======== Given material ========

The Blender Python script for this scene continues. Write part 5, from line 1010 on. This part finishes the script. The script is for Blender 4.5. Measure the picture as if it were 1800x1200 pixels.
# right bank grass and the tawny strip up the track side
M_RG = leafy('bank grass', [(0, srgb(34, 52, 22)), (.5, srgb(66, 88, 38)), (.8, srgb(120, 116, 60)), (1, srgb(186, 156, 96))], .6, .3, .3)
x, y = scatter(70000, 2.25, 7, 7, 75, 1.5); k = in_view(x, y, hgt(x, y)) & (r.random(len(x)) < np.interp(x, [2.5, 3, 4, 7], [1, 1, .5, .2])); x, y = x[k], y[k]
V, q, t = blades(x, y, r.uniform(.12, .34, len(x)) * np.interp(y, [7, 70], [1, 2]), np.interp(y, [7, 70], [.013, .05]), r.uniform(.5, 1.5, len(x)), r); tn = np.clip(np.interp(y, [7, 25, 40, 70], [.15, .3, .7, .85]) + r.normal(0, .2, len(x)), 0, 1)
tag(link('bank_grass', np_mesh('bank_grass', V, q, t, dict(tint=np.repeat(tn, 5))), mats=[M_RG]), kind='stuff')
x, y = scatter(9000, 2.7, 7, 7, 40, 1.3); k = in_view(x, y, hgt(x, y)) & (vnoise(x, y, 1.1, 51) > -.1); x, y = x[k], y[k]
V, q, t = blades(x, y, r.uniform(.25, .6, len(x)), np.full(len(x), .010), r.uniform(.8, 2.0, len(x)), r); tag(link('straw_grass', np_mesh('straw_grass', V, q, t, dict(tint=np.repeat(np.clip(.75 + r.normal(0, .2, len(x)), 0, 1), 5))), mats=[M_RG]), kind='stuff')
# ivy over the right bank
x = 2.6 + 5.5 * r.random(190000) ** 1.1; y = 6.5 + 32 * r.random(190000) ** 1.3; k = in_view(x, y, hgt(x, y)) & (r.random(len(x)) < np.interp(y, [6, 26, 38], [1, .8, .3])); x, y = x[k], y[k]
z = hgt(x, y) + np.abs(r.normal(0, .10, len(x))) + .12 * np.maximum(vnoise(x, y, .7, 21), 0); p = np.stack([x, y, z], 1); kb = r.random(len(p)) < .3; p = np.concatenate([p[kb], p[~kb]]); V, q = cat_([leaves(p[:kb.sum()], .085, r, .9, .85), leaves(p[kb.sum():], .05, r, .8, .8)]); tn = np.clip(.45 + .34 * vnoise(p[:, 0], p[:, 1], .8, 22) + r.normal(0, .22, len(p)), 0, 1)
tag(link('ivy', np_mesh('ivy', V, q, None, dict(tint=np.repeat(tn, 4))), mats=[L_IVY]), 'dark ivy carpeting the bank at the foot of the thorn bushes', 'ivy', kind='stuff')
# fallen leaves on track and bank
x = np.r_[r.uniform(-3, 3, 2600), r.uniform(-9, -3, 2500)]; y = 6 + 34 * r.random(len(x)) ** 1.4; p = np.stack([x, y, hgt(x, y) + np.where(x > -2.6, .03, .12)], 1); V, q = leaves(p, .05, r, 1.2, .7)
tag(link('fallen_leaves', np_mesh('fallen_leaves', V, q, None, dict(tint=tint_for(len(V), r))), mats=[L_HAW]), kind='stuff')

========

From the listing above, reproduce all the lines exactly.

• **Response below**
The Blender Python script for this scene continues. Write part 5, from line 1010 on. This part finishes the script. The script is for Blender 4.5. Measure the picture as if it were 1800x1200 pixels.
# right bank grass and the tawny strip up the track side
M_RG = leafy('bank grass', [(0, srgb(34, 52, 22)), (.5, srgb(66, 88, 38)), (.8, srgb(120, 116, 60)), (1, srgb(186, 156, 96))], .6, .3, .3)
x, y = scatter(70000, 2.25, 7, 7, 75, 1.5); k = in_view(x, y, hgt(x, y)) & (r.random(len(x)) < np.interp(x, [2.5, 3, 4, 7], [1, 1, .5, .2])); x, y = x[k], y[k]
V, q, t = blades(x, y, r.uniform(.12, .34, len(x)) * np.interp(y, [7, 70], [1, 2]), np.interp(y, [7, 70], [.013, .05]), r.uniform(.5, 1.5, len(x)), r); tn = np.clip(np.interp(y, [7, 25, 40, 70], [.15, .3, .7, .85]) + r.normal(0, .2, len(x)), 0, 1)
tag(link('bank_grass', np_mesh('bank_grass', V, q, t, dict(tint=np.repeat(tn, 5))), mats=[M_RG]), kind='stuff')
x, y = scatter(9000, 2.7, 7, 7, 40, 1.3); k = in_view(x, y, hgt(x, y)) & (vnoise(x, y, 1.1, 51) > -.1); x, y = x[k], y[k]
V, q, t = blades(x, y, r.uniform(.25, .6, len(x)), np.full(len(x), .010), r.uniform(.8, 2.0, len(x)), r); tag(link('straw_grass', np_mesh('straw_grass', V, q, t, dict(tint=np.repeat(np.clip(.75 + r.normal(0, .2, len(x)), 0, 1), 5))), mats=[M_RG]), kind='stuff')
# ivy over the right bank
x = 2.6 + 5.5 * r.random(190000) ** 1.1; y = 6.5 + 32 * r.random(190000) ** 1.3; k = in_view(x, y, hgt(x, y)) & (r.random(len(x)) < np.interp(y, [6, 26, 38], [1, .8, .3])); x, y = x[k], y[k]
z = hgt(x, y) + np.abs(r.normal(0, .10, len(x))) + .12 * np.maximum(vnoise(x, y, .7, 21), 0); p = np.stack([x, y, z], 1); kb = r.random(len(p)) < .3; p = np.concatenate([p[kb], p[~kb]]); V, q = cat_([leaves(p[:kb.sum()], .085, r, .9, .85), leaves(p[kb.sum():], .05, r, .8, .8)]); tn = np.clip(.45 + .34 * vnoise(p[:, 0], p[:, 1], .8, 22) + r.normal(0, .22, len(p)), 0, 1)
tag(link('ivy', np_mesh('ivy', V, q, None, dict(tint=np.repeat(tn, 4))), mats=[L_IVY]), 'dark ivy carpeting the bank at the foot of the thorn bushes', 'ivy', kind='stuff')
# fallen leaves on track and bank
x = np.r_[r.uniform(-3, 3, 2600), r.uniform(-9, -3, 2500)]; y = 6 + 34 * r.random(len(x)) ** 1.4; p = np.stack([x, y, hgt(x, y) + np.where(x > -2.6, .03, .12)], 1); V, q = leaves(p, .05, r, 1.2, .7)
tag(link('fallen_leaves', np_mesh('fallen_leaves', V, q, None, dict(tint=tint_for(len(V), r))), mats=[L_HAW]), kind='stuff')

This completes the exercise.